» WHAT THIS TASK INVOLVES
The lines from the top of the material below through the line containing "for x in (-1.9, -.55, .8, 2.1): clone(ds, (x, 13.8, DZ+.001))" are to be printed exactly, with pictures omitted.

(Lines of data)
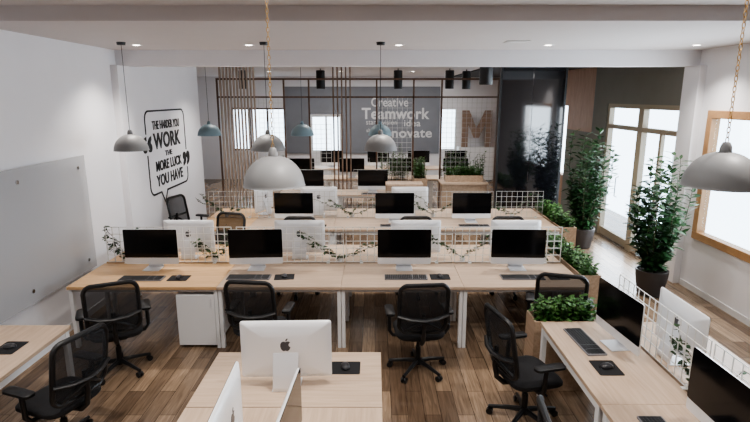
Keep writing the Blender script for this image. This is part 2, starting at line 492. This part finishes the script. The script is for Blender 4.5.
X3 = [-2.1, -.75, .6]
for i in range(2):
    desk(X3[i], X3[i+1], 11.0, 11.7)
for y in (13.2, 15.2):
    for i in range(4): desk(-2.6+i*1.35, -2.6+(i+1)*1.35, y, y+.7)
desk(-1.29, .05, 3.17, 3.95)
desk(-1.29, -.62, 1.75, 3.165, 'oaky'); desk(-.62, .05, 1.75, 3.165, 'oaky')
for y0, y1 in ((3.2, 4.54), (1.86, 3.2)):
    desk(1.55, 2.235, y0, y1, 'oaky'); desk(2.265, 2.95, y0, y1, 'oaky')
for y0, y1 in ((3.1, 4.47), (1.7, 3.1)):
    desk(XL+.09, -2.81, y0, y1, 'oaky')

# ------------------------------------------------------------ wire dividers
def divider(L, name="wire_grid_divider", w=.0025, m='wire'):
    r = PB(); n = round(L/.09); z0, z1 = .007, .47
    for i in range(n+1):
        x = -L/2+.01+(L-.02)*i/n; r.box(x-w, x+w, -w, w, z0, z1)
    for j in range(6):
        z = z0+w+(z1-z0-2*w)*j/5; r.box(-L/2+.01, L/2-.01, -w*.9, w*.9, z-w, z+w)
    for sx in (-.35, .35):
        r.box(sx*L-.02, sx*L+.02, -.035, .035, 0, .006); r.box(sx*L-.012, sx*L+.012, -.006, .006, .004, .03)
    o = r.obj(name, M[m]); return tag(o, "white wire grid desk divider", "desk divider", "wire grid dividers")
d0 = divider(1.36, w=.004); d0.location = ((X1[1]+X1[2])/2, 6.32, DZ+.001)
clone(d0, ((X1[2]+X1[3])/2, 6.32, DZ+.001)); clone(d0, ((X1[3]+X1[4])/2, 6.32, DZ+.001))
dd = divider(1.6, w=.004); dd.location = ((X1[0]+X1[1])/2, 6.32, DZ+.001)
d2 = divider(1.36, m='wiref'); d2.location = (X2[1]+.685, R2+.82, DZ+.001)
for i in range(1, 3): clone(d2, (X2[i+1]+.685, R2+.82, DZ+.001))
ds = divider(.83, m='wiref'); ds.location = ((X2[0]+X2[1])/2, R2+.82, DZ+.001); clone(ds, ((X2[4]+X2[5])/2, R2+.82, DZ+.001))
d1 = divider(1.35, w=.003); d1.location = (2.25, 3.87, DZ+.001); d1.rotation_euler = (0, 0, math.pi/2)
clone(d1, (2.25, 2.50, DZ+.001), math.pi/2)
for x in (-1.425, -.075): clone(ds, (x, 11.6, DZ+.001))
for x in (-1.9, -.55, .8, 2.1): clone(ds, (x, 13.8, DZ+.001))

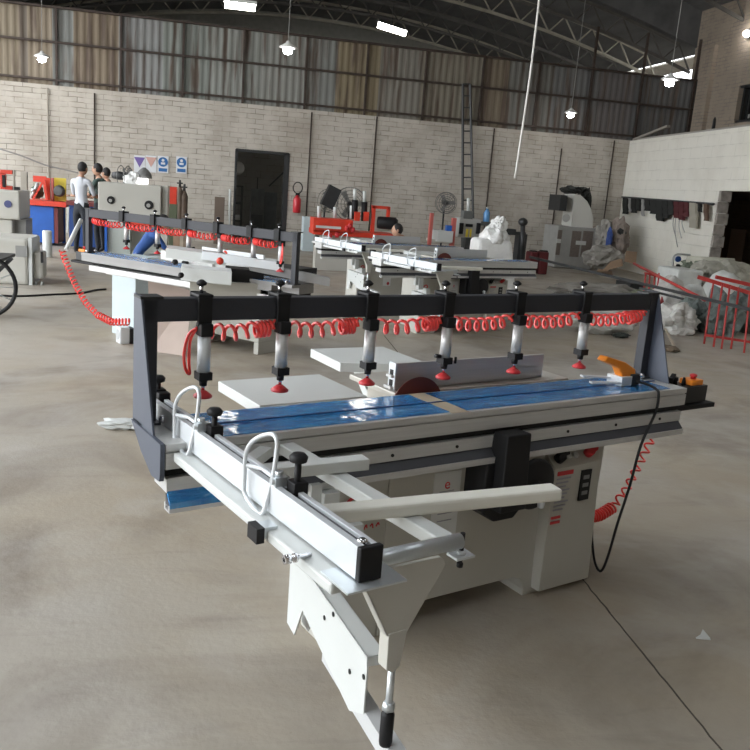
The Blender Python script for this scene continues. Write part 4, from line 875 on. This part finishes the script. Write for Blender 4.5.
p = Z(47.5, 257); t = thing('plastic_roll', 'short white roll standing upright on the floor before the blue workbench', 'roll', p)
MB().lathe([(.075, 0), (.08, .01), (.08, P(47.5, 231, p.y).z), (.06, P(47.5, 231, p.y).z + .01), (.02, P(47.5, 231, p.y).z)], (0, 0, 0), 18).done('roll_body', WHITE, t); MB().lathe([(.09, 0), (.09, .02)], (0, 0, .001), 18).done('roll_end', M('pale_part', (.55, .55, .52), .5), t)
# hand cart at the edge
q_ = Z(0, 318); t = thing('hand_cart', 'hand cart with a spoked wheel cut off by the left picture edge', 'cart', (P(-18, 286, q_.y).x, q_.y, 0)); r_w = P(-18, 286, q_.y).z
wh = MB().tube([Vector((math.cos(a) * r_w, 0, r_w + math.sin(a) * r_w * .97)) for a in [2 * PI * k / 36 for k in range(36)]], .022, 8, closed=True).done('cart_tyre', BLK, t)
m = MB()
for k in range(14): a = 2 * PI * k / 14; m.cyl((0, 0, r_w), (math.cos(a) * r_w, 0, r_w + math.sin(a) * r_w), .005, 5)
m.lathe([(.04, -.05), (.04, .05)], (0, 0, r_w), 12, (0, 1, 0)); m.done('spokes', STEEL, wh)
MB().box(-.9, .18, .05, .75, r_w * 1.75, r_w * 1.85).bar((.0, .1, r_w), (.28, .1, r_w * 1.9), .04, .04).done('cart_bed', BLKM, t)
pts = [Z(x, y) + Vector((0, 0, .012)) for x, y in ((-10, 296), (20, 297), (50, 295.5), (80, 294), (95, 291), (106, 290))]
tag(MB().tube(smooth(pts), .013, 6).done('floor_cable', BLK), 'black cable lying across the floor at left below the workbenches', 'cable')
# big white machine
t = thing('edge_banding_machine', 'big white machine with two round holes behind the second clamp beam saw', 'machine', (0, 0, 0)); Yg = 13.8
wbox(MB(), 98, 184, 161, 216, Yg, .8).done('upper_housing', CREAM, t, bevel=.015); wbox(MB(), 161.5, 186, 167.5, 240, Yg + .1, .7, zb=0).done('side_column', CREAM, t); wbox(MB(), 107, 217, 130, 260, Yg + .05, .7, zb=0).done('lower_housing', M('greenish_paint', (.46, .50, .47), .5), t)
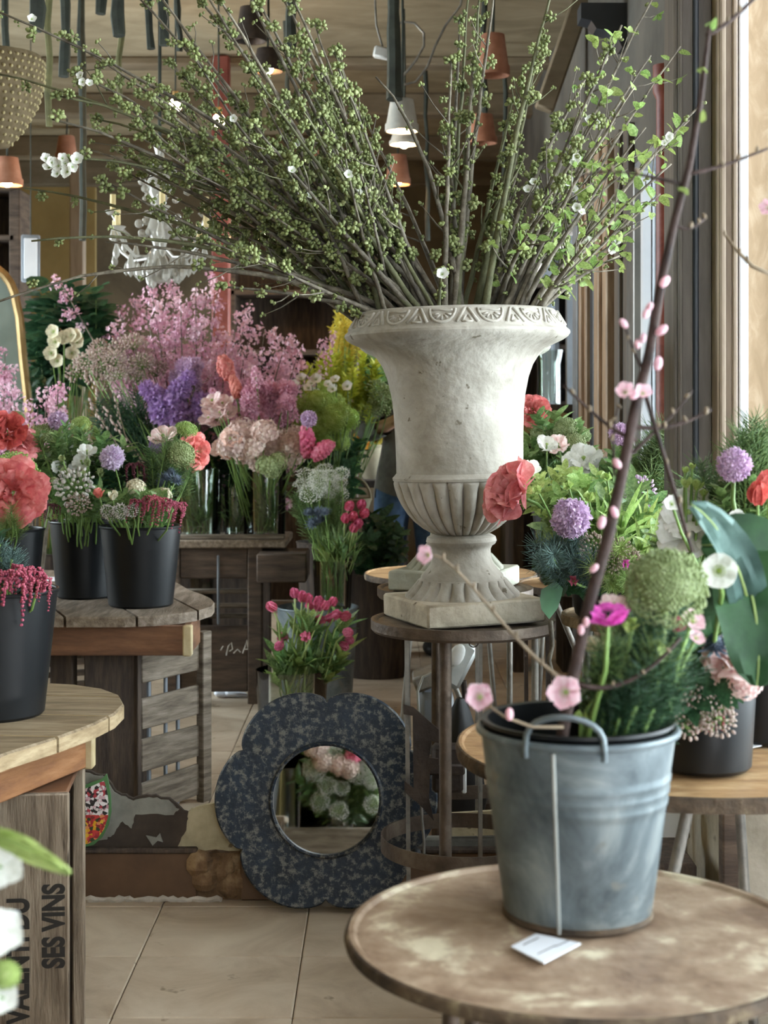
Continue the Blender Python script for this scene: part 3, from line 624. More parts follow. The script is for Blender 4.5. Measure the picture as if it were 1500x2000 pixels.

» ANSWER TO THIS PROBLEM
Keep writing the Blender script for this image. This is part 2, starting at line 492. This part finishes the script. The script is for Blender 4.5.
X3 = [-2.1, -.75, .6]
for i in range(2):
    desk(X3[i], X3[i+1], 11.0, 11.7)
for y in (13.2, 15.2):
    for i in range(4): desk(-2.6+i*1.35, -2.6+(i+1)*1.35, y, y+.7)
desk(-1.29, .05, 3.17, 3.95)
desk(-1.29, -.62, 1.75, 3.165, 'oaky'); desk(-.62, .05, 1.75, 3.165, 'oaky')
for y0, y1 in ((3.2, 4.54), (1.86, 3.2)):
    desk(1.55, 2.235, y0, y1, 'oaky'); desk(2.265, 2.95, y0, y1, 'oaky')
for y0, y1 in ((3.1, 4.47), (1.7, 3.1)):
    desk(XL+.09, -2.81, y0, y1, 'oaky')

# ------------------------------------------------------------ wire dividers
def divider(L, name="wire_grid_divider", w=.0025, m='wire'):
    r = PB(); n = round(L/.09); z0, z1 = .007, .47
    for i in range(n+1):
        x = -L/2+.01+(L-.02)*i/n; r.box(x-w, x+w, -w, w, z0, z1)
    for j in range(6):
        z = z0+w+(z1-z0-2*w)*j/5; r.box(-L/2+.01, L/2-.01, -w*.9, w*.9, z-w, z+w)
    for sx in (-.35, .35):
        r.box(sx*L-.02, sx*L+.02, -.035, .035, 0, .006); r.box(sx*L-.012, sx*L+.012, -.006, .006, .004, .03)
    o = r.obj(name, M[m]); return tag(o, "white wire grid desk divider", "desk divider", "wire grid dividers")
d0 = divider(1.36, w=.004); d0.location = ((X1[1]+X1[2])/2, 6.32, DZ+.001)
clone(d0, ((X1[2]+X1[3])/2, 6.32, DZ+.001)); clone(d0, ((X1[3]+X1[4])/2, 6.32, DZ+.001))
dd = divider(1.6, w=.004); dd.location = ((X1[0]+X1[1])/2, 6.32, DZ+.001)
d2 = divider(1.36, m='wiref'); d2.location = (X2[1]+.685, R2+.82, DZ+.001)
for i in range(1, 3): clone(d2, (X2[i+1]+.685, R2+.82, DZ+.001))
ds = divider(.83, m='wiref'); ds.location = ((X2[0]+X2[1])/2, R2+.82, DZ+.001); clone(ds, ((X2[4]+X2[5])/2, R2+.82, DZ+.001))
d1 = divider(1.35, w=.003); d1.location = (2.25, 3.87, DZ+.001); d1.rotation_euler = (0, 0, math.pi/2)
clone(d1, (2.25, 2.50, DZ+.001), math.pi/2)
for x in (-1.425, -.075): clone(ds, (x, 11.6, DZ+.001))
for x in (-1.9, -.55, .8, 2.1): clone(ds, (x, 13.8, DZ+.001))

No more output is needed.